Tariffs remain the focus of the incoming Trump Administration. Over the past several months, the announcements from president-elect Trump and his transition team have been dynamic. We expect the Trump trade policy team to use creative methods to deliver aggressive new tariff policies this year.

There are several strategies U.S. importers may consider to cope with the anticipated tariff increases. Some of the strategies are lessons learned during the first Trump Administration (e.g., to mitigate the impact of the Section 301 tariffs on Chinese-origin imports). The key to success remains to plan ahead, understand the laws, and weigh all options.
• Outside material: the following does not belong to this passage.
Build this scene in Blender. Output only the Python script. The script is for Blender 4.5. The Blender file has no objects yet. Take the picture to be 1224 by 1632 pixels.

Potential New U.S. Import Tariffs

Before turning to strategies, we outline the potential types of tariffs that have been shared by Trump insiders. For each type, we cover the potential tariff action, timing for such imposition, and our assessment of the potential likelihood of imposition. Exporters, please note that we may expect to see other countries impose retaliatory tariffs against imports from the United States following the increase of U.S. import tariffs. China, Canada, Mexico and the EU have all threatened such tariffs.

Top 10 Tariff Coping Strategies

The potential for new tariffs is substantial. We provide the following for consideration in preparing for such actions. Any plan requires tailoring to specific supply chains, products, and compliance realities. Sometimes a combination of the below strategies may be necessary.

  1. Contract Negotiation: Review supplier and customer contracts to assess the assignment of liability for tariff increases; and negotiate favorable tariff burden-sharing.
  2. Supply Chain Management: Consider suppliers in countries subject to lower tariffs, but be aware of the potential for AD/CVD and circumvention issues. Also consider sourcing a different product or raw material subject to a lower tariff rate. Don’t forget to examine whether manufacture in a third country using raw materials from a high tariff country creates a “substantial transformation,” such that the end product would be considered to originate in the third country. And of course, to the extent possible, review the possibility of sourcing from domestic suppliers.
  3. Trade Agreements: Consider sourcing from countries subject to free trade agreements with the United States, which would enable duty-free imports. But do not assume that Canadian and Mexican goods will be duty-free; be aware of the potential of a national security-based tariff or renegotiated USMCA.
  4. Trade Preference Programs: Keep an eye on potential programs that provide duty-free imports. For example, past programs included the Generalized System of Preferences (GSP) and the Miscellaneous Tariff Bill (MTB). But be aware that the GSP and MTB programs have been languishing without reauthorization by Congress for years.
  5. In-Bond Shipments and Foreign Trade Zones (FTZ): If a company’s supply chain involves goods transiting through the United States, for sale elsewhere, consider use of in-bond shipments or an FTZ, where tariffs do not normally apply. But be aware that in-bond and FTZ schemes can involve high storage fees, rigorous accounting procedures, and other costs.
  6. Duty Drawback: If manufacturing products in the United States for export, consider making use of a drawback program. Drawback enables importers to obtain refunds of certain U.S. duties paid on the imported component goods or materials. Section 301 duties are eligible for drawback, but AD/CVD are not.
  7. Exclusions: If new tariffs are issued under Sections 301 or 232, consider seeking a tariff exclusion if such an administrative process is provided. 
  8. Comments: If Sections 301 or 232 are used, we expect to see a notice and comment period as part of the rulemaking, which should provide interested parties an opportunity to comment on the economic impact of the proposed tariffs.
  9. Congressional Relations: Consider whether outreach to congressional delegations could help in any tariff mitigation strategy.
  10. Litigation: We expect multiple lawsuits challenging the authority to impose certain tariffs. But U.S. courts have generally been receptive to the national security justifications offered for such tariffs, and the timeline to resolve such actions requires years.

In sum, while the imposition of additional tariffs will be challenging for U.S. importers, there are several possible strategies that may reduce certain negative impacts of these tariffs. All importers must carefully analyze any supply chain changes under the applicable laws, and each decision should be well documented and supported by the company’s written import policies and procedures.